A sociologia engajada é a nova aragem desta vetusta tradição. O autor do mote que encabeça o texto é um dos representantes dessa escola. E tem o inalienável direito à opinião. Tal como alguns leitores o direito a considerá-la disparatada, facciosa, inquietante. A frase do artigo de opinião de Elísio Estanque é exemplar do facciosismo e do perigo que uma certa esquerda representa. Compreendo que o sectarismo de Elísio Estanque o faça incluir apenas as "esquerdas" no escrito. Das direitas, outros hão-de curar, mais interessados no vegetativo estado em que elas se encontram por estes dias (dou de barato que o PSD se encaixa na "direita", diagnóstico de que discordo). Adivinho que o paraíso na versão imaginada por Elísio Estanque, seus gurus e acólitos, seja uma paisagem eleitoral em que a "direita" fosse varrida. De preferência para sempre.


Serão estas palavras uma adivinhação, apenas um registo especulativo? Talvez não. Retomo as palavras de Elísio Estanque: "(…) uma mudança paradigmática na esquerda terá de ocorrer, se não quisermos hipotecar em definitivo o futuro da democracia". O leitor aprende da cartilha: o futuro da democracia é sinónimo de "esquerda", dir-se-ia património genético das "esquerdas". Por exclusão de partes, "a direita" (ou as "direitas", pelo menos algumas delas) não defendem a democracia. Estão ausentes do futuro da democracia. Eu avançaria uma proposta: a Constituição já proíbe os partidos que professam a ideologia fascista; para o paraíso chegar à lusa terra, é só um passo mais: proibir todos os partidos que, de acordo com uma comissão de sábios onde Elísio Estanque e outros engajados sociólogos coimbrões teriam lugar cativo, levem com o vergonhoso rótulo de "direita".


Cada um fica entregue aos deslizes totalitários da sua lavra.
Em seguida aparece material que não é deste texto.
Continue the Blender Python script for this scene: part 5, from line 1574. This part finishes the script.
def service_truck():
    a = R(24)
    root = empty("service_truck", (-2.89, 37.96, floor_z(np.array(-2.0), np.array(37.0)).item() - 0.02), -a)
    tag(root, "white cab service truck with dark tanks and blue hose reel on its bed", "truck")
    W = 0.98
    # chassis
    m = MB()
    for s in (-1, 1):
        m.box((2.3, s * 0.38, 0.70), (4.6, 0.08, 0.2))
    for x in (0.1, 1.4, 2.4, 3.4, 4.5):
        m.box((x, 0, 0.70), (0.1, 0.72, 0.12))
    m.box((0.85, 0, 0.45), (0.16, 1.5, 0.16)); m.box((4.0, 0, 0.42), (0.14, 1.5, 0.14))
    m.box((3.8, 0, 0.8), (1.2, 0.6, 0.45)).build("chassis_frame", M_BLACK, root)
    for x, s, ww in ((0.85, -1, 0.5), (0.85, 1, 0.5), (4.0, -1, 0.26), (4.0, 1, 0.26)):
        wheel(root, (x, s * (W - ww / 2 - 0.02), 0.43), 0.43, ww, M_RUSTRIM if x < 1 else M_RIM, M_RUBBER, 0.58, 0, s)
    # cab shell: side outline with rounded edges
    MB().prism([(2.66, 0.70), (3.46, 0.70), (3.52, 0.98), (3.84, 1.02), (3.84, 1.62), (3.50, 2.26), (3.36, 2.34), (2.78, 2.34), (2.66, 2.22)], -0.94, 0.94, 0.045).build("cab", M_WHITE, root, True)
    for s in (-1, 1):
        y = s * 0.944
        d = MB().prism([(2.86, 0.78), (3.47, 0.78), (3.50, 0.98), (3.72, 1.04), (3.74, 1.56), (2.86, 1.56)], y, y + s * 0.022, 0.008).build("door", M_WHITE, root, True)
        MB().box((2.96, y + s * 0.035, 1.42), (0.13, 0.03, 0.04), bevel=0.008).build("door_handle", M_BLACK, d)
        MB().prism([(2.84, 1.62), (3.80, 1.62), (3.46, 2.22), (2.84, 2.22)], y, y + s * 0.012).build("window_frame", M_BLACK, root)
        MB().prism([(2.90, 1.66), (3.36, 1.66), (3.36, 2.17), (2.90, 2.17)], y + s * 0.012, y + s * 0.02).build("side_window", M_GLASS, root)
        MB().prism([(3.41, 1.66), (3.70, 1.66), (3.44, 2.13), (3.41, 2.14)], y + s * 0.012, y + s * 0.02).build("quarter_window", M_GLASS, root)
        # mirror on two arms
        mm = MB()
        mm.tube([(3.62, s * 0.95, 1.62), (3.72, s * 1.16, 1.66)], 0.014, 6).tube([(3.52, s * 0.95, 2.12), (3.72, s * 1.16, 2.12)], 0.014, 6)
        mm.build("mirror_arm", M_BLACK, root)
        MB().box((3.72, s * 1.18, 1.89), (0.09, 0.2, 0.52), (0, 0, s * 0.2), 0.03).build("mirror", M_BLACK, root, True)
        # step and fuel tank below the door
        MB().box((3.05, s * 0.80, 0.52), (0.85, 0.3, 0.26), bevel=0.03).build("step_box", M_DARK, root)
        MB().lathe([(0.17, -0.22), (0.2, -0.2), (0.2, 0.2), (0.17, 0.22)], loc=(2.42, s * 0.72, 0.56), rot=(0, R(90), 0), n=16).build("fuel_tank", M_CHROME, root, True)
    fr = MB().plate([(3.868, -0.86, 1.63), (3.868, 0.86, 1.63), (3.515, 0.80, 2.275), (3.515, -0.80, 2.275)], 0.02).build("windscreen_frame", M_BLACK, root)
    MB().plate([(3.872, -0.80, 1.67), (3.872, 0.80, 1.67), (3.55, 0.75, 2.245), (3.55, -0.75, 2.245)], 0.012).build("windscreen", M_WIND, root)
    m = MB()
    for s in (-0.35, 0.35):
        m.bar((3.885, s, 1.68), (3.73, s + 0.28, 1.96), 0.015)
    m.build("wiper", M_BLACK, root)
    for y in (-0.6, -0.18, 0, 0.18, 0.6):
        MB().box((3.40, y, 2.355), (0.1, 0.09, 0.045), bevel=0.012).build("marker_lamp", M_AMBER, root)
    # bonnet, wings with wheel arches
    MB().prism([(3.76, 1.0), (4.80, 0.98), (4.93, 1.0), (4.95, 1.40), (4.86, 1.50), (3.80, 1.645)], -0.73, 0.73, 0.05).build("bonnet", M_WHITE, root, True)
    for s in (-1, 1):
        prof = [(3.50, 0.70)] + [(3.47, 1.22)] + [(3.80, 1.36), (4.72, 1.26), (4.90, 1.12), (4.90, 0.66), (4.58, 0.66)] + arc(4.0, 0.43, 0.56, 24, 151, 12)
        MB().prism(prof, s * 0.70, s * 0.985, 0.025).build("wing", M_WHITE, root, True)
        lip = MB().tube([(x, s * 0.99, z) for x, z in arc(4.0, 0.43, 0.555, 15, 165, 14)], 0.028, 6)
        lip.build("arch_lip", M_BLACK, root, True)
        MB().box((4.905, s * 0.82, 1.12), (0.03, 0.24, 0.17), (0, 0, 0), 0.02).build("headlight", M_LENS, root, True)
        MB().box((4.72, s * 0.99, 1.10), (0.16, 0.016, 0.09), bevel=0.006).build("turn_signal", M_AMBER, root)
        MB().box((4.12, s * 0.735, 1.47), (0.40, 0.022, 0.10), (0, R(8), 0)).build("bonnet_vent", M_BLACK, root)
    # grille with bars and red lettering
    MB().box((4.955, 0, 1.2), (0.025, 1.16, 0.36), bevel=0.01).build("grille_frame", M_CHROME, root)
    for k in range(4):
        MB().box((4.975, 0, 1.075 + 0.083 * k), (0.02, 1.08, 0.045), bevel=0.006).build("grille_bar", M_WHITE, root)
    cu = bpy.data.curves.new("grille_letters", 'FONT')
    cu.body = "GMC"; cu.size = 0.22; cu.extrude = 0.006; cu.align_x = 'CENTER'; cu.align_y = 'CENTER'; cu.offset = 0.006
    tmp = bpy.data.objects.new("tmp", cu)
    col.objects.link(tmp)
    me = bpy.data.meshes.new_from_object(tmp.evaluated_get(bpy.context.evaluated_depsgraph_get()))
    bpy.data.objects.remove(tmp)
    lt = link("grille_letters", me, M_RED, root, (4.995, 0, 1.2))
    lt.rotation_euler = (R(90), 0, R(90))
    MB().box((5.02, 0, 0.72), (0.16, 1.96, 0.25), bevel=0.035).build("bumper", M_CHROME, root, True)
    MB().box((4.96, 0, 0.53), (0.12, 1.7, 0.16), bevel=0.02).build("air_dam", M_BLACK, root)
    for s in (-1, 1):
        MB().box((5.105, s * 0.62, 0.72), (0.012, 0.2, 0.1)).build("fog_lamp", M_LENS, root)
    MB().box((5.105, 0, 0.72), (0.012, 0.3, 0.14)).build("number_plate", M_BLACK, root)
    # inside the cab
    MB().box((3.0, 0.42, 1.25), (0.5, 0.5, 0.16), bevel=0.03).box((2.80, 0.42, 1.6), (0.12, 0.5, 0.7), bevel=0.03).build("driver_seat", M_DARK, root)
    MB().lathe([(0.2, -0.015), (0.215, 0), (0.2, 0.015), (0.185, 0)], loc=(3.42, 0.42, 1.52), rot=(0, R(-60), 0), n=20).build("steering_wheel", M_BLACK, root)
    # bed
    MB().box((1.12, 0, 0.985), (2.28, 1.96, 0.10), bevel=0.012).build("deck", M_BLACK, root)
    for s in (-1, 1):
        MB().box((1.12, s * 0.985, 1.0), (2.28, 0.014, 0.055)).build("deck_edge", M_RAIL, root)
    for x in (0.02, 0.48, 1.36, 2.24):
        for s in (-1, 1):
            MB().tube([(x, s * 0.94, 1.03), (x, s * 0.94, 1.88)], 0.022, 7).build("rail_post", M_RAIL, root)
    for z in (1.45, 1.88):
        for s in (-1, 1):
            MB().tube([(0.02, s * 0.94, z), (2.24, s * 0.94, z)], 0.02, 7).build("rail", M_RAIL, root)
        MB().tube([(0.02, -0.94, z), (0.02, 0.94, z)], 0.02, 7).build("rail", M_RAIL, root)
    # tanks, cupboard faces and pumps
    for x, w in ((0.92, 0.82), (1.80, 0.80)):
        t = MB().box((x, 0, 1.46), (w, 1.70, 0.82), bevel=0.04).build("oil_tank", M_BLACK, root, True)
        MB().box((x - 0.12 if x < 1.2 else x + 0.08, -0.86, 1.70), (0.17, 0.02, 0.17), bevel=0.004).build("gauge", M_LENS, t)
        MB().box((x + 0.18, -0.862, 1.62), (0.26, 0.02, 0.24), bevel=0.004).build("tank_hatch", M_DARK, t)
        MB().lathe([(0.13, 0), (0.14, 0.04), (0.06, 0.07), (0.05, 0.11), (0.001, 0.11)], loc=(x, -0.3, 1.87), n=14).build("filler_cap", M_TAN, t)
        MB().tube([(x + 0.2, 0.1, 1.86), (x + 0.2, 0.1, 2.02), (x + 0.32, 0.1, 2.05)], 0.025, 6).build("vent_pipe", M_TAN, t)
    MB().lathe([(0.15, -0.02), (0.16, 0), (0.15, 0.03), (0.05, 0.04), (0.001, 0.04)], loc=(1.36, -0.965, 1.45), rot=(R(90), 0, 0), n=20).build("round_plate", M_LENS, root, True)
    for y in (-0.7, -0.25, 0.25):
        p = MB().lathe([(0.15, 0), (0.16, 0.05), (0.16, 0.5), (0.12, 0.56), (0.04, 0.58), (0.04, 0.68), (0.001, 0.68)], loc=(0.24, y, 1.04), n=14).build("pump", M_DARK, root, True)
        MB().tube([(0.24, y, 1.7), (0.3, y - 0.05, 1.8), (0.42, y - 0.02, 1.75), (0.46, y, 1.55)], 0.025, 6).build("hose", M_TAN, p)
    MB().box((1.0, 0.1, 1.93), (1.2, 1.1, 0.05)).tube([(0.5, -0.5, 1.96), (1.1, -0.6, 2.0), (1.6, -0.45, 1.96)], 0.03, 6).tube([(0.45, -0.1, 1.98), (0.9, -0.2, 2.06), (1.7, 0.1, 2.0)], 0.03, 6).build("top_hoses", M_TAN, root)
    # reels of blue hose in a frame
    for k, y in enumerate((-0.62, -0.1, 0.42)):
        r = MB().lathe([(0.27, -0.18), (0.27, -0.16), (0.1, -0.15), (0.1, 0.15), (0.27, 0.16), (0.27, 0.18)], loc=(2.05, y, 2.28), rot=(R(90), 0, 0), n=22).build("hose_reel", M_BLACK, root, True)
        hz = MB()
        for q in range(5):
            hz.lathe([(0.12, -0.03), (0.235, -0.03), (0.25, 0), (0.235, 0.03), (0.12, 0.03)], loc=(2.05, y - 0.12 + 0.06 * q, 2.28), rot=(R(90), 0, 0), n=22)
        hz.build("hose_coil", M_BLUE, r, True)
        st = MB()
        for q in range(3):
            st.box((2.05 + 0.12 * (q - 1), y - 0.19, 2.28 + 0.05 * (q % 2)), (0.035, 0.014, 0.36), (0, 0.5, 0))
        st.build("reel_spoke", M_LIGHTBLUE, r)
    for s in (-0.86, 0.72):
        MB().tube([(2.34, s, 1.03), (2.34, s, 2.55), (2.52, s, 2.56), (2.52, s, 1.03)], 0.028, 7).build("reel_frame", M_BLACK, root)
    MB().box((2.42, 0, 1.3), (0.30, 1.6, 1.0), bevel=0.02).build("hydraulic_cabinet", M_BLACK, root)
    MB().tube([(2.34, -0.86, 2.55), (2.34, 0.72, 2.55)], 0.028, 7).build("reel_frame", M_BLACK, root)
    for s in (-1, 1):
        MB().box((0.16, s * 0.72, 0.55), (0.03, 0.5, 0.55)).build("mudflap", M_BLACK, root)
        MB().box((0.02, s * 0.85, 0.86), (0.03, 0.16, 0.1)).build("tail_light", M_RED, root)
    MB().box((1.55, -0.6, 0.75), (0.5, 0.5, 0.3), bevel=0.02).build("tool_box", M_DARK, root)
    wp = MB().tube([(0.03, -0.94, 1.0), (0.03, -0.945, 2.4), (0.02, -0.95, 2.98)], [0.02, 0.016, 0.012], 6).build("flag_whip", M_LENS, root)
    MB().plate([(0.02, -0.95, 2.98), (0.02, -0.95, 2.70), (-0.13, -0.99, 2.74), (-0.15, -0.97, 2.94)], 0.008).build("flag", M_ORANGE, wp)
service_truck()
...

Não sei se o relativismo em que a sociologia engajada se revê aceita a volatilidade da "democracia" (apesar de estar nos antípodas dela, coincidimos no relativismo). Haverá maneiras diferentes de interpretar "democracia"? Os comunistas usam a palavra a toda a hora, mesmo que se saiba que o passado de quem foi seu ícone não é abonatório do respeito pelas liberdades, da tolerância pela opinião diferente. Não abona em favor das suas credenciais democráticas. Talvez por isso se escondam no corajoso passado de resistência "anti-fascista" para puxarem lustro aos galões democráticos. Um expediente, apenas: não é essa heróica resistência que os transforma, por decreto, em democratas. Mas Elísio Estanque acha que os comunistas, principalmente os que procuram escapar da ortodoxia leninista que faz do PCP um museu vivo do comunismo de antanho, são mais democratas do que a gente que anda pelos partidos de "direita". O relativismo é a fiança de tudo e mais alguma coisa.


O que me inquieta é esta esquerda arvorar-se em campeã da tolerância. É só reler a frase de Elísio Estanque. E interrogar: para onde terá emigrado a tolerância de quem escreveu aquilo? O sectarismo impedirá de concordar com este juízo. Sobra-me o pregão definitivo: que viva o relativismo!